Dr. Helen

Miyamoto Musashi: Genius or Psychopath?

I am reading a new book by Lawrence Kane, et. al. called Musashi’s Dokkodo (The Way of Walking Alone): Half Crazy, Half Genius – Finding Modern Meaning in the Sword Saint’s Last Words. It offers the reader five different interpretations of swordsmen Miyamoto Musashi’s sage proverbs and sayings about life:

Miyamoto Musashi (1584 – 1645) was arguably the greatest swordsman who ever lived, a legendary figure whose methods of thought and strategy have been studied and adopted across a wide spectrum of society, from martial artists to military leaders to captains of industry. The iconic sword saint of Japan was clearly a genius, yet he was also a functional psychopath–ruthless, fearless, hyper-focused, and utterly without conscience. Shortly before he died, Musashi wrote down his final thoughts about life for his favorite student Terao Magonojo to whom Go Rin No Sho, his famous Book of Five Rings, had also been dedicated. He called this treatise Dokkodo, which translates as “The Way of Walking Alone.” The book you hold in your hands is the definitive interpretation of Musashi’s final work.
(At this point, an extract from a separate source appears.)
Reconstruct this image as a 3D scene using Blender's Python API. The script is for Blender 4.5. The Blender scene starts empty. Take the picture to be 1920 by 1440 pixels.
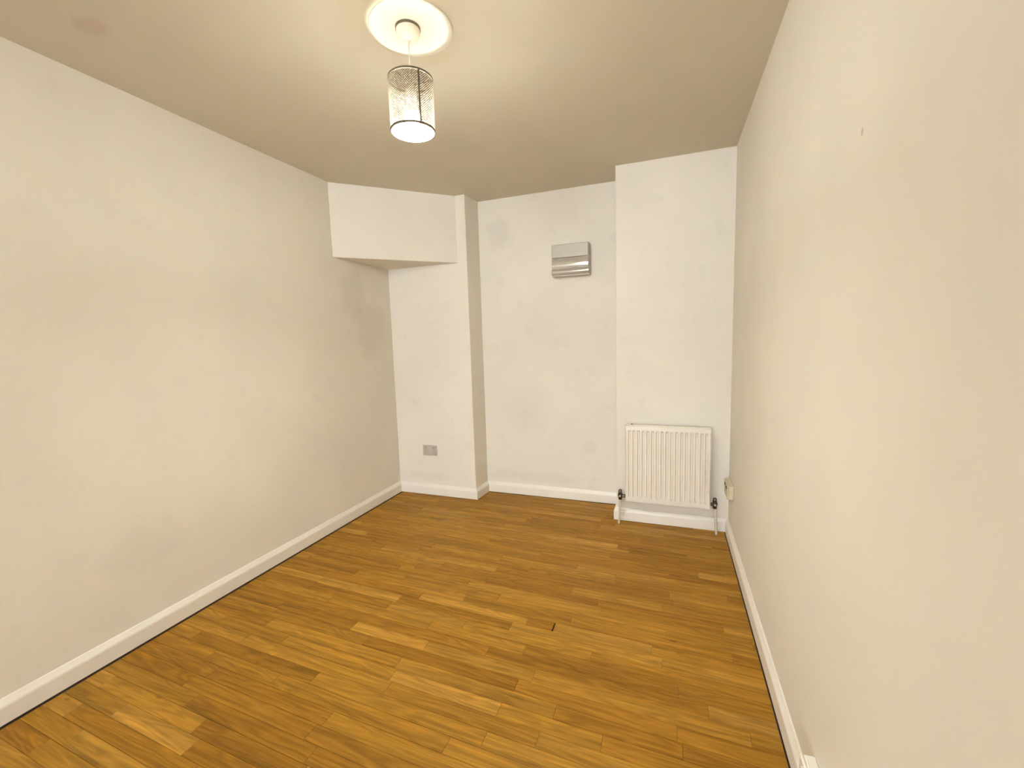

Readers are oftentimes subject to a single perspective about what some famous author from the past had to say, yet we are more holistic here. This treatise contains Musashi’s original 21 precepts of the Dokkodo along with five different interpretations of each passage written from the viewpoints of a monk (Wilder), a warrior (Burrese), a teacher (Smedley), an insurance executive (Christensen), and a businessman (Kane). Each contributor has taken a divergent path from the others, yet shares the commonality of being a lifelong martial practitioner and published author. In this fashion you are not just reading a simple translation of Musashi’s writing, you are scrutinizing his final words for deeper meaning. In them are enduring lessons for how to lead a successful and meaningful life.

The interpretations from the five perspectives are very fascinating; it’s worth a read if you enjoy contemplating ideas about life such as how involved one should be in material things or how important it is to not care what others think about you.